3. Learned Counsel has, in his rejoinder, pointed out that M/s. Fifth Avenue Wind Mill Pvt. Ltd. paid an amount of Rs. 2,82,046/- towards the demand of over Rs. 32 lakhs for the period 19.04.2006 to 30.09.2006. It is submitted that this payment was not taken note of by the Commissioner. Learned Counsel has placed on record a copy of the relevant TR-6 challan evidencing the above payment.
4. After considering the submissions, we have found prima facie case for the appellants insofar as the challenge against demand of service tax in the category of ‘BAS’ for the period prior to 01.05.2006 is concerned. When Clause (104c) was inserted under Section 65 of the Finance Act, 1994, no amendment whatsoever was made to the pre-existing entry viz. Clause (19).

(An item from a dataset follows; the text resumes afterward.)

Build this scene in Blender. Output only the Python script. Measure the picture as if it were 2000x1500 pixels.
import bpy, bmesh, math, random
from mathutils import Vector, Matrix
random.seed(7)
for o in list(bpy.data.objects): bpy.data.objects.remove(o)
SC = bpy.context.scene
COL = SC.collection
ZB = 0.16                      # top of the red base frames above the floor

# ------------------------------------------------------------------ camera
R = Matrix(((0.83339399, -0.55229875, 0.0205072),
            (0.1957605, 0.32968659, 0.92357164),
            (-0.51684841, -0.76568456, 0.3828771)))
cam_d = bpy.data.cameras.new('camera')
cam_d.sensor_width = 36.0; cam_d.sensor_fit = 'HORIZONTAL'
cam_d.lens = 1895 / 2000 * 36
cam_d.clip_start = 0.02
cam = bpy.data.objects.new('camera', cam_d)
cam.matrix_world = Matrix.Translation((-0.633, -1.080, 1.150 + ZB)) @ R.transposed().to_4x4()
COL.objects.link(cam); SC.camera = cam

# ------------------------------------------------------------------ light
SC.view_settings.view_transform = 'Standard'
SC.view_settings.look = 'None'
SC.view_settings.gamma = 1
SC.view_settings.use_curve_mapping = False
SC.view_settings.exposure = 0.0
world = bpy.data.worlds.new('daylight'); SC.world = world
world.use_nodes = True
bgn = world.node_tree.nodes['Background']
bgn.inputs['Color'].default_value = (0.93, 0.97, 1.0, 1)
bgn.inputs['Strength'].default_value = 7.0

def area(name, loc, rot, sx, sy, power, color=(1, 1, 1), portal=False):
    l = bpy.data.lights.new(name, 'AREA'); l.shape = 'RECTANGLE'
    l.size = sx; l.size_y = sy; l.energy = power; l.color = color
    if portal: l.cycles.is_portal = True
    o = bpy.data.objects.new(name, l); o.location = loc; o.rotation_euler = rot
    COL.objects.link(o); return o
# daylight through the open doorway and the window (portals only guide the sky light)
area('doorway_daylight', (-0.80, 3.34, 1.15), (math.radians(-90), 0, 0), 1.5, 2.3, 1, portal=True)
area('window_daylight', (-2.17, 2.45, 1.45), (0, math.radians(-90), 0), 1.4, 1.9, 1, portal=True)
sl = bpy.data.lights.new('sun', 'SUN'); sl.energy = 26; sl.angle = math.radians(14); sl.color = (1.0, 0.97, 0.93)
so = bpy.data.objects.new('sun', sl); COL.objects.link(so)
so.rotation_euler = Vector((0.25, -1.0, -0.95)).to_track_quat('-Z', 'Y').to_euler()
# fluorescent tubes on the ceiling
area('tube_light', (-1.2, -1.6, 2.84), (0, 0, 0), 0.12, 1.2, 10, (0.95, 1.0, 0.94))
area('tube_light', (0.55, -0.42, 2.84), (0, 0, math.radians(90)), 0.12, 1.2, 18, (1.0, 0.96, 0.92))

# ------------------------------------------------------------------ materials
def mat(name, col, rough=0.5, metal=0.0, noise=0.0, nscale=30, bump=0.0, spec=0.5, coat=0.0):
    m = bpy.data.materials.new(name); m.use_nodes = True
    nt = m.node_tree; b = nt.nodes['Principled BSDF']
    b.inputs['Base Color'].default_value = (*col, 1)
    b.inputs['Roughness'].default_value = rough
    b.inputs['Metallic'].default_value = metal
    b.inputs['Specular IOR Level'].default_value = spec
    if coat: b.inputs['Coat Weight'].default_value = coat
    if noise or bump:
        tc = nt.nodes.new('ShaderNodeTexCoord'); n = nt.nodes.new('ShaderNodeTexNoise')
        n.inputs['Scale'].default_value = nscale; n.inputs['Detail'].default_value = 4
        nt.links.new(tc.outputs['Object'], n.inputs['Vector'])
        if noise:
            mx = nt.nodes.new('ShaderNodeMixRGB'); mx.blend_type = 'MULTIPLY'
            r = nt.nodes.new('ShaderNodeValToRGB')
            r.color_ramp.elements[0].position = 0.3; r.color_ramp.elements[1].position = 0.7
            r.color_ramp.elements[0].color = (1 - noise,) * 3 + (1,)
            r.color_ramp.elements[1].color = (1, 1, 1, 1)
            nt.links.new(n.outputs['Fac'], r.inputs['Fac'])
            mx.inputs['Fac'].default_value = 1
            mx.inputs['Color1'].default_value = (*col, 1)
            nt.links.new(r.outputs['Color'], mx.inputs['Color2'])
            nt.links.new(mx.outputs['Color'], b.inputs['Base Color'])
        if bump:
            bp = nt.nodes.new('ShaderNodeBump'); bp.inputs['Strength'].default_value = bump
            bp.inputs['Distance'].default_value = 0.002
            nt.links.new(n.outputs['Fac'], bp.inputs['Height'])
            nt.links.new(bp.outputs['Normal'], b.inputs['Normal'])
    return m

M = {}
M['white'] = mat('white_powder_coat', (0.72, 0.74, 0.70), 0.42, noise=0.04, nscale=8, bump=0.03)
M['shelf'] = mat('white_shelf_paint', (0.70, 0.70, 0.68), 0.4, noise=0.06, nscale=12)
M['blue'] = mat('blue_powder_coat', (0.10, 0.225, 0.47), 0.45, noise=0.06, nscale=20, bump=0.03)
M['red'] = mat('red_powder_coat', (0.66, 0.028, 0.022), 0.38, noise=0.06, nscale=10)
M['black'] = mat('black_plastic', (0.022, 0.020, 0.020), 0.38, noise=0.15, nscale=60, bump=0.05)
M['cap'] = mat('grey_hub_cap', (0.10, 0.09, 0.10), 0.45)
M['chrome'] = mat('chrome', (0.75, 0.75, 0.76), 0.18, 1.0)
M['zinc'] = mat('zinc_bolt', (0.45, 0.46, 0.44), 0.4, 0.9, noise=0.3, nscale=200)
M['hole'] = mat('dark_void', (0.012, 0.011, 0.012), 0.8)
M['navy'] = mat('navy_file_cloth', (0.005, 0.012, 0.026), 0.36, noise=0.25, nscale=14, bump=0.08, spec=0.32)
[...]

On a comparison of the services specified under Clause (104c) with the services found to have been rendered by the appellants, we have come across many elements in common. It appears that most of the services rendered by the appellants are the same as those specified under Section 65 (104c). If that be the case, there is substance in the submission of the appellants that, for any period prior to 01.05.2006, they are not liable to pay service tax on the services rendered by them, in the category of “Business Auxiliary Service”. It is submitted that the same service cannot get classified under two different entries under Section 65. The services specified under Clause (104c) can hardly be classified under Clause (19), the pre-existing entry inasmuch as, when Clause (104c) was inserted, no amendment was made to Clause (19). We have held to this effect in very many cases. Therefore, against the payment of service tax in the category of ‘BAS’, the appellants have made out prima facie case. As against the rest of the demands also, barring the demand of service tax of Rs. 1,10,361/-, the appellants seem to have a good case. We have also noted a payment already made by M/s. Fifth Avenue Wind Mill Pvt. Ltd. for the period subsequent to April-September, 2006.
5. In the result, waiver of predeposit and stay of recovery are allowed to M/s. Fifth Avenue except in respect of an amount of Rs. 1,10,361/-. Full waiver of predeposit and stay of recovery are allowed in respect of the other party. M/s. Fifth Avenue shall report compliance on 21.04.2008.